I loved that camera. The heft of the thing—the cloth cover—the little flap that blocked out light on the ground-glass viewfinder—the huge strap on the side—the delicate click of the shutter inside the Ektar lens. And those big juicy negatives—mmm, mmm, good. Throwing the dark cloth over my head was like entering a world of adventure and mystery. Grabbing the tripod’s arm, slowly panning the lens around, seeing the world like a full-course dinner just waiting to be eaten—this made me happy. Not McDonald’s Happy Meal happy. Something wider and deeper.
  
I’ve always been a restless photographer. I’ve pointed my cameras at various vegetables, mountains, oceans, and blades of grass—explored my connections with family and friends through portraiture—played with plastic cameras that create an ethereal universe of dream and transformation—and drifted toward abstraction as well as more personal and symbolic meditations on aging, illness, and transcendence using my own body as subject.
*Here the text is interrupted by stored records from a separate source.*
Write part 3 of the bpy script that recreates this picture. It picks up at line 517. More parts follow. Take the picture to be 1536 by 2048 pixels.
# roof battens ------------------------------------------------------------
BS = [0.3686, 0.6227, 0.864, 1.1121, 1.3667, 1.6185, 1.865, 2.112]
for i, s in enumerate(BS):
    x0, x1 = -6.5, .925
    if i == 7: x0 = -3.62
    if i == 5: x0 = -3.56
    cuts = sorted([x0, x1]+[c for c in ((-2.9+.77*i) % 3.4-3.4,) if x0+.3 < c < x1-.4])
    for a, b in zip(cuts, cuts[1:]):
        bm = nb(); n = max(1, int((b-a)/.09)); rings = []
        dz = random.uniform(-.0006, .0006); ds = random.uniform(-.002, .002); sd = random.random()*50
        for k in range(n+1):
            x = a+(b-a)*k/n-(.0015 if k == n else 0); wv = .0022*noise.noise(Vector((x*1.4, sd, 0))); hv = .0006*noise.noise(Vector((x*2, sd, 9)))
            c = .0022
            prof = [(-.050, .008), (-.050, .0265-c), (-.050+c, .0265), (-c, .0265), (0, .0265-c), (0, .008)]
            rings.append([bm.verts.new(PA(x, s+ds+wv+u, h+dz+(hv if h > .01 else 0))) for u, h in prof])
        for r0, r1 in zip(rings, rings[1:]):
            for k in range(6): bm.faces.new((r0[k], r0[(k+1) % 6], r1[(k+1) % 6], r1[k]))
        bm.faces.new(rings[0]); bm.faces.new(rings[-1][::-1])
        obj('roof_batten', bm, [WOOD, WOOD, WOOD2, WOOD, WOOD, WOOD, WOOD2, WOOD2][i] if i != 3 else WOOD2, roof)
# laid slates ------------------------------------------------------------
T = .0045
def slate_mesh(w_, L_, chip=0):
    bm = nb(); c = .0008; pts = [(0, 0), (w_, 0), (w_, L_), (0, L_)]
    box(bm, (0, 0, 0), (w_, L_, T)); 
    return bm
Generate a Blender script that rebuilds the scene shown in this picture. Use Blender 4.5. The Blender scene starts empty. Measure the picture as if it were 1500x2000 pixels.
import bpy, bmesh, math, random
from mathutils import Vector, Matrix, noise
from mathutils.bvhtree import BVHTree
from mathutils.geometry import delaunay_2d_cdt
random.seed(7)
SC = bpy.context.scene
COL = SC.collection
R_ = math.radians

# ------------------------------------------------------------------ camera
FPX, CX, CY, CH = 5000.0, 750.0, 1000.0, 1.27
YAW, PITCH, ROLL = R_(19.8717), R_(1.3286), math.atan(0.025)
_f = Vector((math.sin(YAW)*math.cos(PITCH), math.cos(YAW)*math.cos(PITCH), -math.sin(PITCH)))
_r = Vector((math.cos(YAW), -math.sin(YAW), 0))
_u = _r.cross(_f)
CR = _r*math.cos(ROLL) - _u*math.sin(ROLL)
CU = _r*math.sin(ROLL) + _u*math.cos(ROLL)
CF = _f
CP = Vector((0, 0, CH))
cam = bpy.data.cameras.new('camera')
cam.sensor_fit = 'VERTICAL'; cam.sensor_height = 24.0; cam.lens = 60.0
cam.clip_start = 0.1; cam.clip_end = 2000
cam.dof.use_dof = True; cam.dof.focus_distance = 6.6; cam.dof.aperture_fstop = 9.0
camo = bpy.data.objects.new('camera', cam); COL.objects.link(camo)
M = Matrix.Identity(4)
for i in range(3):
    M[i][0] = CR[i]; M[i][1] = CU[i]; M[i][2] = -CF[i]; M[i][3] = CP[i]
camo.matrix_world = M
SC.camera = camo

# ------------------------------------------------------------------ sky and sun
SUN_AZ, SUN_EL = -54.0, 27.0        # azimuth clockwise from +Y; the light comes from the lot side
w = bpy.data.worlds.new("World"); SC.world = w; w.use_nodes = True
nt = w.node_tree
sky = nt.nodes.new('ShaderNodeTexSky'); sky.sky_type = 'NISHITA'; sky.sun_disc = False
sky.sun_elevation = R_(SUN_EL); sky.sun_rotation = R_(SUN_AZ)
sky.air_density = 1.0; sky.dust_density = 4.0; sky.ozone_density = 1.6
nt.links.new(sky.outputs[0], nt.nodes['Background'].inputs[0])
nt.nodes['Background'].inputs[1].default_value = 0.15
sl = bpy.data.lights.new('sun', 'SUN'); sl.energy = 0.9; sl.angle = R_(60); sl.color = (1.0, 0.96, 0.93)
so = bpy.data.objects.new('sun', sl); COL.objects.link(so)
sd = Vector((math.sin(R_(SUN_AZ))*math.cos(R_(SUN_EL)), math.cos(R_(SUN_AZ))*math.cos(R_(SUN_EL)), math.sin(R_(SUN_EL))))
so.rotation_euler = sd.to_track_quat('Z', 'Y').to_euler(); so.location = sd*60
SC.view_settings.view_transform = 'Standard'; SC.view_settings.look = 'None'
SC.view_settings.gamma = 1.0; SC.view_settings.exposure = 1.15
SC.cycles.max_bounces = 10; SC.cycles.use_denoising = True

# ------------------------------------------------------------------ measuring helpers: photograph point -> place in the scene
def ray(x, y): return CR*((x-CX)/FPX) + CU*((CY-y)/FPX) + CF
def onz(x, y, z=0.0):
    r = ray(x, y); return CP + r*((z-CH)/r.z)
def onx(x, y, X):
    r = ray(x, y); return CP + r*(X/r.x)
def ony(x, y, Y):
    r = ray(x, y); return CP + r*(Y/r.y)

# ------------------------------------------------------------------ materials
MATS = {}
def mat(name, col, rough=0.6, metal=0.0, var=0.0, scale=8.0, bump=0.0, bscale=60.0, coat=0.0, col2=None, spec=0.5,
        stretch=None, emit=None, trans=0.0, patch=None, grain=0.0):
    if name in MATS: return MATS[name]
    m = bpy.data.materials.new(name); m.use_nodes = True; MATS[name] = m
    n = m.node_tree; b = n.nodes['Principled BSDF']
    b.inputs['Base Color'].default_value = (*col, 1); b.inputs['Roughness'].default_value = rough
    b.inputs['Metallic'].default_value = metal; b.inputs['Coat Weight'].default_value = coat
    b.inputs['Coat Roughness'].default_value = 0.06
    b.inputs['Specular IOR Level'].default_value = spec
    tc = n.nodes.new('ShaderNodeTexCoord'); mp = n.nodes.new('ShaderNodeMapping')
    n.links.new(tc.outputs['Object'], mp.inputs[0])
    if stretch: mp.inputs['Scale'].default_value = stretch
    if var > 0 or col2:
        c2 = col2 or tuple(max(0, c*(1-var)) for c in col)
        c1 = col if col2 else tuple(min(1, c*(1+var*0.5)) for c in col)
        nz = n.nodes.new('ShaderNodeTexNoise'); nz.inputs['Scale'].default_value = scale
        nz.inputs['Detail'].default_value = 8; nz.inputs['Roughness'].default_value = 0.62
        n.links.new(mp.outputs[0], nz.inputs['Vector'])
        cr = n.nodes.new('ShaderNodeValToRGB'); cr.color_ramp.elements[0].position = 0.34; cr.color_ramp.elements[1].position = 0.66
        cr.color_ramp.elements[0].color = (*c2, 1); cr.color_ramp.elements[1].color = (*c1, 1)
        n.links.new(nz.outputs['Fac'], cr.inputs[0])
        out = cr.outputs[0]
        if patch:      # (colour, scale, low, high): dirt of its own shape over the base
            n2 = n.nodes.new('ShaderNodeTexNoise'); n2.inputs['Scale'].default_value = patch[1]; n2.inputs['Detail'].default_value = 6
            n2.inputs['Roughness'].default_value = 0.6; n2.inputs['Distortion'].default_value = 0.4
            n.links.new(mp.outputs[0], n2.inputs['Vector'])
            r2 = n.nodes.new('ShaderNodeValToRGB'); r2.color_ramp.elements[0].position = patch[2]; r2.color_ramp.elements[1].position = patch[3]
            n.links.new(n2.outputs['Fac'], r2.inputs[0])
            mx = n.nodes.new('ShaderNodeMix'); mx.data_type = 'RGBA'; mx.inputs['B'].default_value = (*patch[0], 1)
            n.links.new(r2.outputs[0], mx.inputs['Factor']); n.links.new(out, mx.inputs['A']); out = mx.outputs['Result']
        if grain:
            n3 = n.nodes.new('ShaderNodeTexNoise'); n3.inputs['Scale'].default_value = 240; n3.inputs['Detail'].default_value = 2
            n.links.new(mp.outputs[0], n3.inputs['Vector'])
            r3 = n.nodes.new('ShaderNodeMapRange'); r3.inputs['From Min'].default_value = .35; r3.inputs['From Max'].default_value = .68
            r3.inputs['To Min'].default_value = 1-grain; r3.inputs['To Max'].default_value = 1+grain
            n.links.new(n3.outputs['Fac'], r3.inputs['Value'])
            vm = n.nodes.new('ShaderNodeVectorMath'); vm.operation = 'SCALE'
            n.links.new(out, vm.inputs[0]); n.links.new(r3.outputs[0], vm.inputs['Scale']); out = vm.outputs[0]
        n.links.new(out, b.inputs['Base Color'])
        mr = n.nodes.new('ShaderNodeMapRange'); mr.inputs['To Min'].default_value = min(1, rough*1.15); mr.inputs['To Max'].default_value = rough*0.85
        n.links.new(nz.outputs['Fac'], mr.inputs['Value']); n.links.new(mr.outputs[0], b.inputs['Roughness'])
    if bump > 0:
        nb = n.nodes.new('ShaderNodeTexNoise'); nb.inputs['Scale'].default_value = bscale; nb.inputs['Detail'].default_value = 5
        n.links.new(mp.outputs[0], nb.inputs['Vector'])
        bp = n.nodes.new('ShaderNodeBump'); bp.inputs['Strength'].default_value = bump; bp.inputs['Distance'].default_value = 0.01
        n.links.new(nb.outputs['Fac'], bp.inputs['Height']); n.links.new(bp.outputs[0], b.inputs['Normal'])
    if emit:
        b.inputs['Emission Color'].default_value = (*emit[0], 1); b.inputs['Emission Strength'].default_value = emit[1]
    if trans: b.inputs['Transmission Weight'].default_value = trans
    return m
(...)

My world has expanded, but nothing has changed. I’m still the same crazy guy who fell in love with an old press camera and used that camera to open the door to a universe of nature, rhythm, and light. And those old questions still haunt me: how does it happen, and where does it come from?
   
Same questions, same answer. Where I point the camera and when I snap the shutter are my decisions, but there is someone, something else doing it with me. Something wider and deeper.